Quote every line of the material beneath this one.
┌─ DATASET EXTRACT
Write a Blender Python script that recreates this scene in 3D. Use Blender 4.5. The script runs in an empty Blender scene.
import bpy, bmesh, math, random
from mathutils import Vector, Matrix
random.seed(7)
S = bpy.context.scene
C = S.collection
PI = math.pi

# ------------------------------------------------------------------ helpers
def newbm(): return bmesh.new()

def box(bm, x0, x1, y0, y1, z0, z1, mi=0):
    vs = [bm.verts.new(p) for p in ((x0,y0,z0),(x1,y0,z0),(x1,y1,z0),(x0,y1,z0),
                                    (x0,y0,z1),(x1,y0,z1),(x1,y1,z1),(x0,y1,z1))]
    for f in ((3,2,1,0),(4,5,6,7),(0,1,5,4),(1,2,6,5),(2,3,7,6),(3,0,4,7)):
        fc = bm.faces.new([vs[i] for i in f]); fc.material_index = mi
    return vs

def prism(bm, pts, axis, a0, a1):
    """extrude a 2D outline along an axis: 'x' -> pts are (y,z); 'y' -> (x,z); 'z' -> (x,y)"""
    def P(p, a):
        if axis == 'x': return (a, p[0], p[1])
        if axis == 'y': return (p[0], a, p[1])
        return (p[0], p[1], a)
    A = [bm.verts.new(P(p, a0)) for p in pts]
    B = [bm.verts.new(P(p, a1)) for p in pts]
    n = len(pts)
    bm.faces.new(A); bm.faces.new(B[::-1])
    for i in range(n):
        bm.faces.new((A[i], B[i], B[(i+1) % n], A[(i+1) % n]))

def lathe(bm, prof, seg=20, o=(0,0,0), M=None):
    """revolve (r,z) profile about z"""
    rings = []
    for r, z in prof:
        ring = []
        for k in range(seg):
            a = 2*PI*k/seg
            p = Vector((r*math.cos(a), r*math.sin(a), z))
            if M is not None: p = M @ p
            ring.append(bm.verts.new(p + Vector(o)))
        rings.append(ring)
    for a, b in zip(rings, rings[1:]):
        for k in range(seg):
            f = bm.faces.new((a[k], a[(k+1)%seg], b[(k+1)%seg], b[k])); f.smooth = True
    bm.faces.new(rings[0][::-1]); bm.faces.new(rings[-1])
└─
REPLY TO THE EXERCISE |
Write a Blender Python script that recreates this scene in 3D. Use Blender 4.5. The script runs in an empty Blender scene.
import bpy, bmesh, math, random
from mathutils import Vector, Matrix
random.seed(7)
S = bpy.context.scene
C = S.collection
PI = math.pi

# ------------------------------------------------------------------ helpers
def newbm(): return bmesh.new()

def box(bm, x0, x1, y0, y1, z0, z1, mi=0):
    vs = [bm.verts.new(p) for p in ((x0,y0,z0),(x1,y0,z0),(x1,y1,z0),(x0,y1,z0),
                                    (x0,y0,z1),(x1,y0,z1),(x1,y1,z1),(x0,y1,z1))]
    for f in ((3,2,1,0),(4,5,6,7),(0,1,5,4),(1,2,6,5),(2,3,7,6),(3,0,4,7)):
        fc = bm.faces.new([vs[i] for i in f]); fc.material_index = mi
    return vs

def prism(bm, pts, axis, a0, a1):
    """extrude a 2D outline along an axis: 'x' -> pts are (y,z); 'y' -> (x,z); 'z' -> (x,y)"""
    def P(p, a):
        if axis == 'x': return (a, p[0], p[1])
        if axis == 'y': return (p[0], a, p[1])
        return (p[0], p[1], a)
    A = [bm.verts.new(P(p, a0)) for p in pts]
    B = [bm.verts.new(P(p, a1)) for p in pts]
    n = len(pts)
    bm.faces.new(A); bm.faces.new(B[::-1])
    for i in range(n):
        bm.faces.new((A[i], B[i], B[(i+1) % n], A[(i+1) % n]))

def lathe(bm, prof, seg=20, o=(0,0,0), M=None):
    """revolve (r,z) profile about z"""
    rings = []
    for r, z in prof:
        ring = []
        for k in range(seg):
            a = 2*PI*k/seg
            p = Vector((r*math.cos(a), r*math.sin(a), z))
            if M is not None: p = M @ p
            ring.append(bm.verts.new(p + Vector(o)))
        rings.append(ring)
    for a, b in zip(rings, rings[1:]):
        for k in range(seg):
            f = bm.faces.new((a[k], a[(k+1)%seg], b[(k+1)%seg], b[k])); f.smooth = True
    bm.faces.new(rings[0][::-1]); bm.faces.new(rings[-1])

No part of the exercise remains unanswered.